In his first solo in
India, Dhaka-based Shumon Ahmed highlights the haunting world of ship-breaking
yards.
STEEPED in melancholy,
Shumon Ahmed’s photographic prints of the ship-breaking industry in the
Chittagong district’s Baro Aulia have an undeniable impact. The broken and
rusted ruins of once-imposing freighters and tankers have a haunting quality
which is beautifully captured in the deliberate imperfections of Ahmed’s works.
“Mistakes are beautiful. The imperfections in the work have helped me
communicate the sense of loss that I felt each time I visited this place,” says
the Dhaka-based artist, as he oversees the setting up of his first solo
exhibition, “When Dead Ships Travel”, in India. The show at Colaba’s Project 88
will be on till November 7.
When Ahmed first visited
Baro Aulia, he hadn’t expected to be so moved. “In 2009, I was accompanying a
Swedish photographer, who wanted to photograph the place. I had only taken
along two cameras,” he recalls, “I ended up borrowing my friend’s Hasselblad to
take pictures of what I saw, because I felt like my own cameras were unable to
capture what I was feeling.” He returned to the scene later, and went on to
take pictures that would form the series Metal Graves.
To Ahmed, a photography
graduate from Dhaka’s South Asian Media Academy, the idea of using analog
photography grew organically, as his engagement with the subject deepened.When
he revisited Baro Aulia this year, to continue exploring the idea that had
begun with Metal Graves, he was armed with six cameras, including analog
cameras such as a panoramic pinhole, paper pinhole (made by Ahmed himself), two
different Polaroid cameras, a Diana with three different lenses and a
Rolliflex. Similarly, he also used a variety of film such as Kodak 100 VS,
Kodak 400 VC colour film, and Agfa 100 to 400 ISO. He explains that the idea
was to have an “adventure”, because using plastic-bodied cameras and old film
increased the possibility of happy accidents like light leaks, blurring and
sepia tones. “We can use digital photography and tools like Photoshop to make
our photographs more ‘perfect’, but there’s no drama or surprise there. For me,
the excitement in photography comes from not being able to predict what the
final images will look like,” he says.
These technical choices
that Ahmed made thus end up accurately reflecting the decay and desolation of
the ship-breaking yard. In When Dead Ships Travel 6, for instance, he used the
Diana camera with a 120 Agfa black-and-white film to shoot the shoreline. The
result is a blurred, ghostly effect that conveys the photographer’s view of the
ship-breaking yard, as suggested by the title. Similarly, in When Dead Ships
Travel 5, Ahmed uses a panoramic pinhole camera to present a wide view of the
desolation of Baro Aulia. The vignetting around the edges and the shaky,
blurred outlines evoke the haziness of memories and nightmares.
This may not be the end
of his photographic exploration of the shoreline along the Chittagong district.

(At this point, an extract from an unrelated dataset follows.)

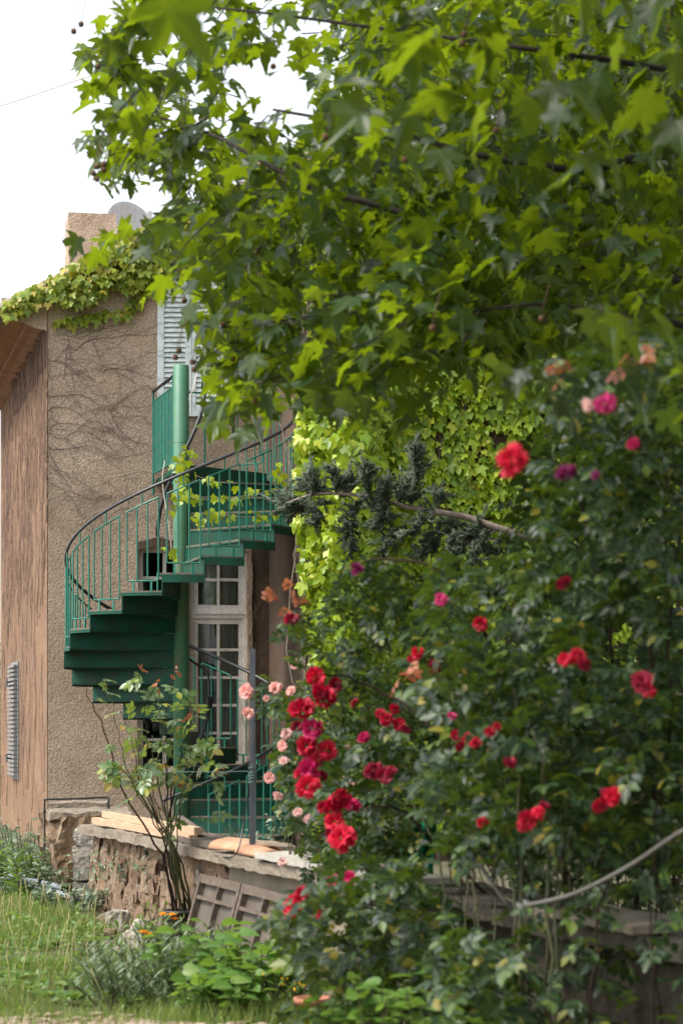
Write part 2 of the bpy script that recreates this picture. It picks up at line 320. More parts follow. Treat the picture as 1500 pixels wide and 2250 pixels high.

“I discovered a market near the ship-breaking yard that sells objects rescued
from the ships. I found it fascinating how these objects are getting a second
life, even as the ships wait to be broken down,” Ahmed says. Another place he
wants to re-visit is the St Martin’s island, the only coral island in
Bangladesh, that is a part of the Chittagong district. . “The island suggests
what the shores must have been like before the ship-breaking industry grew
there. I want to explore the vast difference between the two places.”